2020-01-15 The Psalms: Lament

SMALL GROUP MATERIAL

INWARD PRAYER

Questions:

  1. What stood out to you tonight in the message? Why do you think that was

especially a highlight for you?

  1. Have you ever said anything to God that was pretty shocking? How do you think God handled that?
  2. What is easier for you: thanking and praising God or venting your anger or frustration? Why do you think that is?
  3. Why do you think laments are included in the Bible? What benefit is there for those who love God and those who follow Jesus to have access to these songs?
  4. [Most likely more appropriate for Grades 10-12] Read Wright’s quote from “What’s the Main Point?” and ask:  What do you think about this?  Do you agree or not? What has been your experience with lament in worship? 

OUTWARD PRAYER

MESSAGE NOTES

INTRODUCTION – THE PSALMS: Lament

WHAT’S THE MAIN POINT?

“The Psalmists brought the whole of themselves into the whole of what they knew about God.  When life was painful, or unbearable, or simply beyond understanding – they threw all that up to God and cried out to him…they brought it all into the presence of God and stood there, or kneeled there, weeping, wondering, waiting.

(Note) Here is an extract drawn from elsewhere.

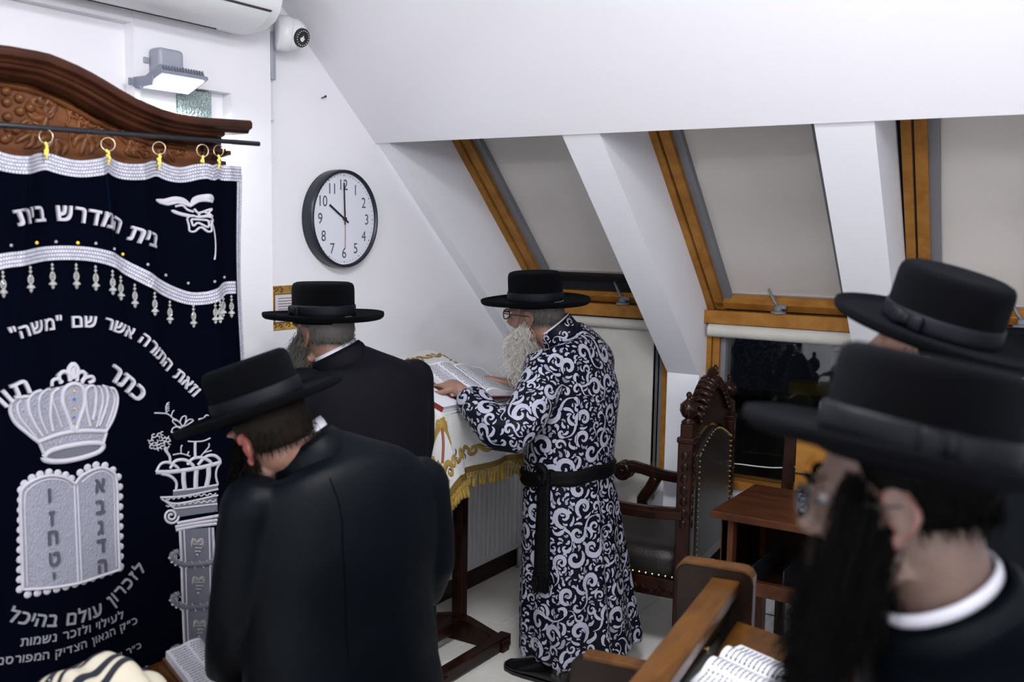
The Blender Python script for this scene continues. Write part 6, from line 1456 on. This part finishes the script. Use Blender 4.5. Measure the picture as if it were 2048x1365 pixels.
pB, H, Xh, Yh, Zh, bv = suit_person('man in flat black hat and black coat standing under the clock, back turned', bB, FB, hatB, (ZU+FB*.02), (FB*.96+LB*-.28-ZU*.3), nB, shl, shr, shl+DN*.28-LB*.02+FB*.03, shr+DN*.28+LB*.02+FB*.03, shl+DN*.36+FB*.20+LB*.04, shr+DN*.36+FB*.20-LB*.04, secB, 'suit', cax=cxB)
hat(pB, hatB, (ZU+FB*.02), FB, r=.187, cr_=.098, ch=.108, bowside=-1)
beard(pB, H, Xh, Yh, Zh, H+Yh*.09-Zh*.19, 'hair_grey', 1800, .07, .040, .0011, .012)
nape_hair(pB, H, Xh, Yh, Zh, 'hair_grey', 700)
g = G(); rts = [(H+Xh*-.075+Yh*(.022+.012*random.random())-Zh*(.0+.02*random.random()), Xh*-1, 1) for _ in range(10)]+[(H+Yh*(.09+.02*random.random())-Xh*.035-Zh*(.02+.03*random.random()), Yh, .7) for _ in range(6)]; strands(g, rts, 320, .085, lambda p, n_: (-ZU+Yh*.35+n_*.2), .0011, 7, .012, .3); mk('sidelock', g, 'hair_grey', pB, kind='stuff')
cB, Xc_, Yc_, Zc = cxB
collar_ring(pB, cB-Zc*.008, Xc_, Yc_, Zc, .0725, .0745, .020); turned_collar(pB, cB-Zc*.042, Xc_, Yc_, Zc, .077, .079, 'suit', .040, .022)
# ---------------------------------------------------------------- bowing man at the left
FC = Vector((-.95, .30, 0)).normalized(); LC = perp(FC); hC = 2.25
hatC = W(519, 812, 2.22); upC = (ZU+RT*-.37+HD*.02).normalized()
rows = [(604, 872, .066, .062, 0, .05), (622, 888, .115, .085, .0, .05), (655, 925, .195, .115, .0, .04), (678, 985, .232, .14, .0, .03), (683, 1080, .236, .158, 0, 0), (680, 1190, .230, .160, 0, 0), (684, 1290, .235, .165, 0, 0)]
secC = side_secs(LC, -FC, rows, hC)
for k_, tz_, dz_ in ((2, .022, .026), (3, .012, .014)): secC[k_] = (secC[k_][0]-ZU*dz_, secC[k_][1]+ZU*tz_, secC[k_][2]+ZU*tz_*.5)
bC = Vector((-1.545, 1.70, 0)); secC += [(Vector((-1.545, 1.70, .55)), LC*.25, -FC*.18), (Vector((-1.545, 1.70, .38)), LC*.26, -FC*.19)]
shl, shr = W(512, 1010, 2.12), W(838, 968, 2.38)
elL_, elR_ = W(478, 1215, 2.16), W(842, 1165, 2.40); wrL_, wrR_ = W(452, 1350, 2.33), Vector((-1.78, 1.90, .80))
cxC = cax_(W(602, 893, hC), FC, ZU+RT*-.78+HD*.08); nC = W(612, 905, hC)
pC, H, Xh, Yh, Zh, bv = suit_person('bowing man in tilted black hat and navy black coat at the lower left', bC, FC, hatC, upC, (RT*-.76+HD*.62-ZU*.30), nC, shl, shr, elL_, elR_, wrL_, wrR_, secC, 'suit_blue', head_down=.066, headback=.006, sleeve=.068, cax=cxC)
hat(pC, hatC, upC, (RT*-1+HD*.25), r=.186, cr_=.096, ch=.108, bowside=1)
beard(pC, H, Xh, Yh, Zh, H+Yh*.07-Zh*.20-ZU*.06, 'hair_brown', 2200, .12, .042, .0010, .012)
nape_hair(pC, H, Xh, Yh, Zh, 'hair_brown', 1200, .018)
g = G(); rts = [(H-Xh*.077+Yh*(.012+.02*random.random())-Zh*(-.01+.03*random.random()), Xh*-1, 1) for _ in range(14)]; strands(g, rts, 500, .19, lambda p, n_: (-ZU+n_*.12+Yh*.05), .0011, 8, .010, .16); mk('sidelock', g, 'hair_dark', pC, kind='stuff')
g = G(); ear(g, H-Xh*.0015, Xh, Yh, Zh, -1, 1.0); mk('ear', g, 'skin_pink', pC, smooth=True)
cC, Xc_, Yc_, Zc = cxC
collar_ring(pC, cC+Zc*.004, Xc_, Yc_, Zc, .0765, .0790, .026); turned_collar(pC, cC-Zc*.050, Xc_, Yc_, Zc, .079, .081, 'suit_blue', .044, .026)
seam(pC, bv, [W(690, 900, 2.0), W(720, 1020, 2.0), W(722, 1180, 2.0), W(728, 1350, 2.0)])
# ---------------------------------------------------------------- near man at the right (profile, spectacles, long dark beard)
FD = (RT*-.97+HD*.22).normalized(); LD = perp(FD); hDn = 1.14
hatD = W(1830, 905, hDn); upD = (ZU+RT*.20+HD*.05).normalized()
rows = [(1905, 1170, .068, .066, 0, .03), (1925, 1205, .12, .085, 0, .03), (1950, 1265, .20, .115, 0, .02), (1965, 1370, .235, .135, 0, 0), (1975, 1560, .235, .150, 0, 0), (1975, 1800, .225, .155, 0, 0)]
secD = side_secs(LD, -FD, rows, hDn); bD = Vector((secD[-1][0].x, secD[-1][0].y, 0)); z5 = secD[-1][0].z
secD += [(Vector((bD.x, bD.y, z)), LD*(.23+.02*k), -FD*(.165+.01*k)) for k, z in enumerate((z5-.22, z5-.45))]
shl, shr = secD[3][0]-LD*.20+ZU*.01, secD[3][0]+LD*.20+ZU*.01
cxD = cax_(W(1872, 1172, hDn), FD, ZU+RT*-.54); nD = W(1885, 1180, hDn)
pD, H, Xh, Yh, Zh, bv = suit_person('man in profile with spectacles, long dark beard and wide black hat, nearest at the right', bD, FD, hatD, upD, (RT*-.88+HD*.46-ZU*.1), nD, shl, shr, shl+DN*.28+FD*.03, shr+DN*.28+FD*.03, shl+DN*.30+FD*.24+LD*.05, shr+DN*.30+FD*.24-LD*.05, secD, 'suit_blue', head_down=.053, headback=-.004, headk=.97, hup=(ZU+RT*-.13+HD*.10), cax=cxD, skinm='skin_shaded')
hat(pD, hatD, upD, (RT*-1+HD*.08), r=.186, cr_=.101, ch=.112, bowside=-1)
# head axes of D tilt with the face, not with the hat
glasses(pD, H, Xh, Yh, Zh, 'dark', .97, drop=.004)
g = G(); gp = G()
for s in (-1, 1):
    c = H+(Xh*s*.032+Yh*.079+Zh*.006)*.97; g.ell(c, .0125, .0125, .0125, seg=14, rg=10); gp.ell(c+Yh*.0095-Zh*.004, .0058, .0045, .0058, Xh, Yh, Zh, 12, 8)
e_ = mk('eyes', g, 'eye', pD, smooth=True); mk('iris', gp, 'pupil', e_, smooth=True)
for s in (-1, 1): mk('eyebrow', G().tube(cr([H+Xh*s*.014+Yh*.100+Zh*.026, H+Xh*s*.034+Yh*.099+Zh*.033, H+Xh*s*.056+Yh*.086+Zh*.026], 8), [.003, .0045, .0045, .0042, .004, .0035, .003, .002], 7), 'hair_dark', pD, smooth=True)
g = G(); ear(g, H-Xh*.003, Xh, Yh, Zh, -1, .92); mk('ear', g, 'ear_shaded', pD, smooth=True)
tipD = W(1590, 1430, 1.14)
beard(pD, H, Xh, Yh, Zh, tipD, 'hair_dark', 3400, .11, .046, .0009, .010, .95, mid=W(1668, 1235, 1.15), spread=.28)
g = G(); rts = [(H+Yh*(.085+.02*random.random())+Xh*random.uniform(-.03, .03)-Zh*(.052+.01*random.random()), Yh, .35) for _ in range(12)]; strands(g, rts, 500, .06, lambda p, n_: (-ZU+n_*.4), .0009, 5, .005, .25); mk('moustache', g, 'hair_brown', pD, kind='stuff')
nape_hair(pD, H, Xh, Yh, Zh, 'hair_dark', 900, .02, .97)
g = G(); rts = [(H-Xh*.078+Yh*(.02+.03*random.random())+Zh*(.04-.05*random.random()), Xh*-1, 1) for _ in range(20)]; strands(g, rts, 900, .17, lambda p, n_: (-ZU+n_*.10+Yh*.12), .0010, 8, .008, .14); mk('sidelock', g, 'hair_dark', pD, kind='stuff')
cD, Xc_, Yc_, Zc = cxD
collar_ring(pD, cD-Zc*.008, Xc_, Yc_, Zc, .0735, .0755, .016); turned_collar(pD, cD-Zc*.046, Xc_, Yc_, Zc, .079, .081, 'suit_blue', .038, .024)
# ---------------------------------------------------------------- man behind him
FE = (RT*-.55+HD*.83).normalized(); LE = perp(FE); hE = 1.86
hatE = W(1878, 664, hE); upE = (ZU+RT*.20-HD*.20).normalized()
rows = [(1930, 800, .066, .066, 0, .02), (1945, 825, .12, .085, 0, .02), (1965, 870, .20, .115, 0, .01), (1985, 950, .235, .135, 0, 0), (1992, 1100, .235, .150, 0, 0), (1995, 1300, .235, .155, 0, 0)]
secE = side_secs(LE, -FE, rows, hE); bE = Vector((secE[-1][0].x, secE[-1][0].y, 0)); z5 = secE[-1][0].z
secE += [(Vector((bE.x, bE.y, z)), LE*.25, -FE*.18) for z in (z5-.25,)]
shl, shr = secE[3][0]-LE*.20+ZU*.01, secE[3][0]+LE*.20+ZU*.01
pE, H, Xh, Yh, Zh, bv = suit_person('man in tall black velvet hat with ribbon bow, behind the near bearded man', bE, FE, hatE, upE, (RT*-.85+HD*.5-ZU*.2), W(1925, 790, hE), shl, shr, shl+DN*.28, shr+DN*.28, shl+DN*.36+FE*.2+LE*.04, shr+DN*.36+FE*.2-LE*.04, secE, 'suit_blue', headk=1.0, head_down=.055)
hat(pE, hatE, upE, (RT*-.5+HD*.85), r=.188, cr_=.1, ch=.115, bowside=-1)
beard(pE, H, Xh, Yh, Zh, H+Yh*.09-Zh*.20, 'hair_dark', 700, .07)
nape_hair(pE, H, Xh, Yh, Zh, 'hair_dark', 500)
Zc = (ZU+FE*.3).normalized(); Yc_ = (FE-Zc*FE.dot(Zc)).normalized(); Xc_ = Yc_.cross(Zc)
collar_ring(pE, W(1930, 792, hE), Xc_, Yc_, Zc, .073, .075, .02)
# ---------------------------------------------------------------- man at the right edge, mostly outside
FF = (RT*-.8+HD*.5).normalized(); LF = perp(FF); hF = 2.5
hatF = W(2150, 682, hF); rows = [(2160, 760, .066, .066, 0, 0), (2165, 780, .12, .085, 0, 0), (2170, 810, .20, .115, 0, 0), (2175, 880, .23, .135, 0, 0), (2175, 1000, .23, .150, 0, 0), (2175, 1200, .23, .155, 0, 0)]
secF = side_secs(LF, -FF, rows, hF); bF = Vector((secF[-1][0].x, secF[-1][0].y, 0)); secF += [(Vector((bF.x, bF.y, .42)), LF*.25, -FF*.18)]
shl, shr = secF[3][0]-LF*.20, secF[3][0]+LF*.20
pF, H, Xh, Yh, Zh, bv = suit_person('man at the far right edge, only the black hat brim showing', bF, FF, hatF, ZU+RT*.05, FF, W(2155, 758, hF), shl, shr, shl+DN*.28, shr+DN*.28, shl+DN*.36+FF*.2, shr+DN*.36+FF*.2, secF, 'suit', vox=.012)
hat(pF, hatF, ZU+RT*.05, FF, r=.19, cr_=.1, ch=.11)
beard(pF, H, Xh, Yh, Zh, H+Yh*.08-Zh*.19, 'hair_dark', 500, .06); nape_hair(pF, H, Xh, Yh, Zh, 'hair_dark', 400)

I think we have lost something in Christian worship because we hardly ever allow ourselves or others to do this. We ignore the Psalms of lament.  Instead we try and pretend that everybody is, or should be, happy.  We even imply (or actually say) that if you are not happy and joyful in your worship, there is something wrong with you or your faith.  We do not encourage or allow people to be honest in worship and truly engage with God in the midst of their struggles.  The Psalms do exactly that, and so should we.”

Christopher J.H. Wright, The Old Testament in Seven Sentences

WORD UP: Psalm 13

1-2 Long enough, God—
you’ve ignored me long enough.
I’ve looked at the back of your head
long enough. Long enough
I’ve carried this ton of trouble,
lived with a stomach full of pain.
Long enough my arrogant enemies
have looked down their noses at me.

3-4 Take a good look at me, God, my God;
I want to look life in the eye,
So no enemy can get the best of me
or laugh when I fall on my face.

5-6 I’ve thrown myself headlong into your arms—
I’m celebrating your rescue.
I’m singing at the top of my lungs,
I’m so full of answered prayers.   (The Message)

WAKE UP:

Here are a few options to help youth wake up to idea of the devotional you are

teaching:

WHY DO I CARE?

Let’s be honest – sometimes figuring out the Bible feels like a wrestling match. Following God and being a disciple of Jesus can sometimes feel like riding a roller coaster. Maybe even like having a wrestling match while on a roller coaster! We have experiences that convince us that following Jesus is absolutely worth it. That is, until a good friend betrays us or a family member becomes sick or we don’t feel God’s presence anymore when we pray. Then nothing can convince us that God even exists.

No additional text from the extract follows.